DATA SEGMENT —
★ ★ ★ ★

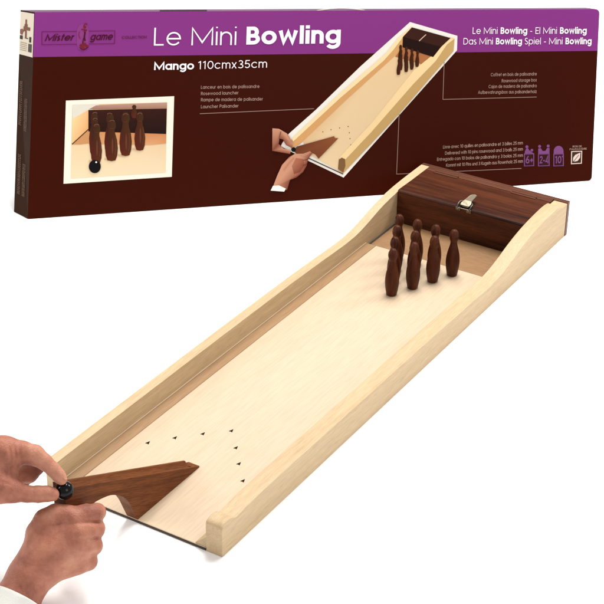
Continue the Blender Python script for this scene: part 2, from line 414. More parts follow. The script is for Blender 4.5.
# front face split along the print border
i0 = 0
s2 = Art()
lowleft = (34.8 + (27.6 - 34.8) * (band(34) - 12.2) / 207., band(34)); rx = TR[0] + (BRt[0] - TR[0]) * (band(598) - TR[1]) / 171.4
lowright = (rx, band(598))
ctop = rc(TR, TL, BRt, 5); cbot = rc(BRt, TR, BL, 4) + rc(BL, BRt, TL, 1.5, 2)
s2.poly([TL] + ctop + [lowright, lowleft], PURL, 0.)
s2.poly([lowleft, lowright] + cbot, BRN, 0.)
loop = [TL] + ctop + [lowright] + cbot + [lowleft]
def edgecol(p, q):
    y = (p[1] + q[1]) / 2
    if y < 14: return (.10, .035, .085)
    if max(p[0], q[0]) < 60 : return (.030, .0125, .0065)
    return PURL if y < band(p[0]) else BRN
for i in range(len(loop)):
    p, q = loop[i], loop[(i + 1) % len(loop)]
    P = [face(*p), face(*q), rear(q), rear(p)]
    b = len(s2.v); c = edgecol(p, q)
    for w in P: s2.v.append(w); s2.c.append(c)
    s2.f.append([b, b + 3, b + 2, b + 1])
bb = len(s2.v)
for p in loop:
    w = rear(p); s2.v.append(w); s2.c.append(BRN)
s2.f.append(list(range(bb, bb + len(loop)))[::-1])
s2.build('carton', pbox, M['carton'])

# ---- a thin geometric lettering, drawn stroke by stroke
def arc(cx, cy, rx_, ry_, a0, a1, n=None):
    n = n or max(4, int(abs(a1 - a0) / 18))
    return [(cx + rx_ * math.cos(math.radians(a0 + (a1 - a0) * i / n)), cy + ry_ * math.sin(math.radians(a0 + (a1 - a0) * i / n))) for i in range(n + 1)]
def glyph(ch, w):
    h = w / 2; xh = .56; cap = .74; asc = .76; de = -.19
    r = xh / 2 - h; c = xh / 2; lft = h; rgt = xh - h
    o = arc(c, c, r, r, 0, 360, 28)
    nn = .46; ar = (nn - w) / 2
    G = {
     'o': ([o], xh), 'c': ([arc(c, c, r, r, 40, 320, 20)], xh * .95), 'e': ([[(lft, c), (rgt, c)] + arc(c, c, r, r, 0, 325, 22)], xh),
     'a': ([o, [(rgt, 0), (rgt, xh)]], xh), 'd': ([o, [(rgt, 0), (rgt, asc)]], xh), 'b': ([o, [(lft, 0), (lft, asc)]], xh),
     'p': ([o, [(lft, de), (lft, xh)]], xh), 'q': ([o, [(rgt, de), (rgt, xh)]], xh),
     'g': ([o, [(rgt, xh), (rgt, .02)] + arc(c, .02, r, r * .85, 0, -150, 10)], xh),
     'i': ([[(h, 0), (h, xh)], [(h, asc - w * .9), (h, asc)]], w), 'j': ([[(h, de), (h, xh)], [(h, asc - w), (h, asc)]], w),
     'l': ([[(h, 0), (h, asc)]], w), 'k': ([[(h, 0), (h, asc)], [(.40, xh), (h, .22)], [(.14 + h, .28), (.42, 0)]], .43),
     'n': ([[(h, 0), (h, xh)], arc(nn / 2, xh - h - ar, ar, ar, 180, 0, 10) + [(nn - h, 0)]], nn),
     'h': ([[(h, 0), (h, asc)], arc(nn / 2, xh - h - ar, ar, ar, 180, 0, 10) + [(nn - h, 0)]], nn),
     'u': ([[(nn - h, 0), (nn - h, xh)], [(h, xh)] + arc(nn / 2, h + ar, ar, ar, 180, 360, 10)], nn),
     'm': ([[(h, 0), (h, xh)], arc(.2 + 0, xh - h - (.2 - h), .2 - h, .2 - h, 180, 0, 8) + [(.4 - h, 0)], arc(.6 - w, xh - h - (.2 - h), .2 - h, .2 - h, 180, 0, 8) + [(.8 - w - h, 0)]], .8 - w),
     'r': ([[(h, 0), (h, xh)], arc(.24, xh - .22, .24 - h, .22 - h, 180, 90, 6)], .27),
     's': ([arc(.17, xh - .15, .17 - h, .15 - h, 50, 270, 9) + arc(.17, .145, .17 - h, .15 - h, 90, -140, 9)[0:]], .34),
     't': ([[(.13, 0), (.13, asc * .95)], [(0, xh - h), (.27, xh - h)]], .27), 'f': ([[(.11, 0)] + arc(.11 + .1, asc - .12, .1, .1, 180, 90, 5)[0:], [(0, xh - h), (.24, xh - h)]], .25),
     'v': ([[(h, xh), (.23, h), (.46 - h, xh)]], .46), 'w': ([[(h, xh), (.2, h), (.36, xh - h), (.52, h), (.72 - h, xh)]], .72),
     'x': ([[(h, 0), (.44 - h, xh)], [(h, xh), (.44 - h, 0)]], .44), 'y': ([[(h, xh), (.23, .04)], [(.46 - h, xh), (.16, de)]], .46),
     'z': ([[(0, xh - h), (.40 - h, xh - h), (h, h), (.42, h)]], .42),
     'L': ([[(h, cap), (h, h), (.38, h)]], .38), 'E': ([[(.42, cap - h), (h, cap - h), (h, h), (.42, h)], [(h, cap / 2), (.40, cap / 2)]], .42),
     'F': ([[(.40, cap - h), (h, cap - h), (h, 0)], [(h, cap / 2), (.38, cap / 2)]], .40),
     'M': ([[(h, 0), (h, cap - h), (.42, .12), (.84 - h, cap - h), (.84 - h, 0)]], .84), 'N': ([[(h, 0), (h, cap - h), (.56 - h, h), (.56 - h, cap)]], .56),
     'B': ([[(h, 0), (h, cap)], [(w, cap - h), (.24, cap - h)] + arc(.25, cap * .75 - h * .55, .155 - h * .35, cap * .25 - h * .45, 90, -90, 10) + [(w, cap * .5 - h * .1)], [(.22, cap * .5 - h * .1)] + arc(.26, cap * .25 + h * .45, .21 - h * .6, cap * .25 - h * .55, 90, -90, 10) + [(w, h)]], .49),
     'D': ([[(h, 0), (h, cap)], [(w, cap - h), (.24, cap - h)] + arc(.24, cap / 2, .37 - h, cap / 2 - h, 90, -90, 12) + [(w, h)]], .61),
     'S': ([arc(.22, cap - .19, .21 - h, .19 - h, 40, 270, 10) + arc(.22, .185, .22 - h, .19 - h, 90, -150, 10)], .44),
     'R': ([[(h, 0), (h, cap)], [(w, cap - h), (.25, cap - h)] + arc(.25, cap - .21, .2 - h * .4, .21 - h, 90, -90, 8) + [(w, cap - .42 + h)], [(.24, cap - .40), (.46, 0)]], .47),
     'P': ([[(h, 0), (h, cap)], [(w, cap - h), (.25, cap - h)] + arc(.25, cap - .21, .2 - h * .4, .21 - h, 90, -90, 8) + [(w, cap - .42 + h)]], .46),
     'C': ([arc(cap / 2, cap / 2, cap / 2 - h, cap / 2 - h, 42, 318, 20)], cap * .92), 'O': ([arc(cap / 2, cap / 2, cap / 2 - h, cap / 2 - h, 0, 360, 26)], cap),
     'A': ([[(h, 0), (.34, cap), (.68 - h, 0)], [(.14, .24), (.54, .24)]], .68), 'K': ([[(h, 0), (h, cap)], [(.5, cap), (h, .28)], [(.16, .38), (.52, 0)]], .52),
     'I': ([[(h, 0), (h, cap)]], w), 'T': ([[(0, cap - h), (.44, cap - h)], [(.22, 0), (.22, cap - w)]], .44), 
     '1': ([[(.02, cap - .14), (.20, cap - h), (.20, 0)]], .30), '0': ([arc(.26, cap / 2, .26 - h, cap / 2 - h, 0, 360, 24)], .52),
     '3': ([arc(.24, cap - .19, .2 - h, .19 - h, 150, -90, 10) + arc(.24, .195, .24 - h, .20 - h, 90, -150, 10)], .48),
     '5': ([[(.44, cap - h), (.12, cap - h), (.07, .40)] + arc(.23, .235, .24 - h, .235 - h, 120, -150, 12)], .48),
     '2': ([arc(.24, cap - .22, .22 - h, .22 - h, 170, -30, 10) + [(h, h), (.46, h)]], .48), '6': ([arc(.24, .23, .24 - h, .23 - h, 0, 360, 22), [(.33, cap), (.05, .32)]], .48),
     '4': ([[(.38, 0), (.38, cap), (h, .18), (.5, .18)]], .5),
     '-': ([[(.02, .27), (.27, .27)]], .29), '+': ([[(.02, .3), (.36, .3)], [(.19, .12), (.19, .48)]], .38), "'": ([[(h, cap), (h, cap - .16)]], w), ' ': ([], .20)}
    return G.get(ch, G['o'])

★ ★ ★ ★

WORK REQUIRED — From the first line of the listing above, repeat every line through the one holding "s2.build('carton', pbox, M['carton'])". Both ends count, and pictures stay out.

TASK RESULT —
Continue the Blender Python script for this scene: part 2, from line 414. More parts follow. The script is for Blender 4.5.
# front face split along the print border
i0 = 0
s2 = Art()
lowleft = (34.8 + (27.6 - 34.8) * (band(34) - 12.2) / 207., band(34)); rx = TR[0] + (BRt[0] - TR[0]) * (band(598) - TR[1]) / 171.4
lowright = (rx, band(598))
ctop = rc(TR, TL, BRt, 5); cbot = rc(BRt, TR, BL, 4) + rc(BL, BRt, TL, 1.5, 2)
s2.poly([TL] + ctop + [lowright, lowleft], PURL, 0.)
s2.poly([lowleft, lowright] + cbot, BRN, 0.)
loop = [TL] + ctop + [lowright] + cbot + [lowleft]
def edgecol(p, q):
    y = (p[1] + q[1]) / 2
    if y < 14: return (.10, .035, .085)
    if max(p[0], q[0]) < 60 : return (.030, .0125, .0065)
    return PURL if y < band(p[0]) else BRN
for i in range(len(loop)):
    p, q = loop[i], loop[(i + 1) % len(loop)]
    P = [face(*p), face(*q), rear(q), rear(p)]
    b = len(s2.v); c = edgecol(p, q)
    for w in P: s2.v.append(w); s2.c.append(c)
    s2.f.append([b, b + 3, b + 2, b + 1])
bb = len(s2.v)
for p in loop:
    w = rear(p); s2.v.append(w); s2.c.append(BRN)
s2.f.append(list(range(bb, bb + len(loop)))[::-1])
s2.build('carton', pbox, M['carton'])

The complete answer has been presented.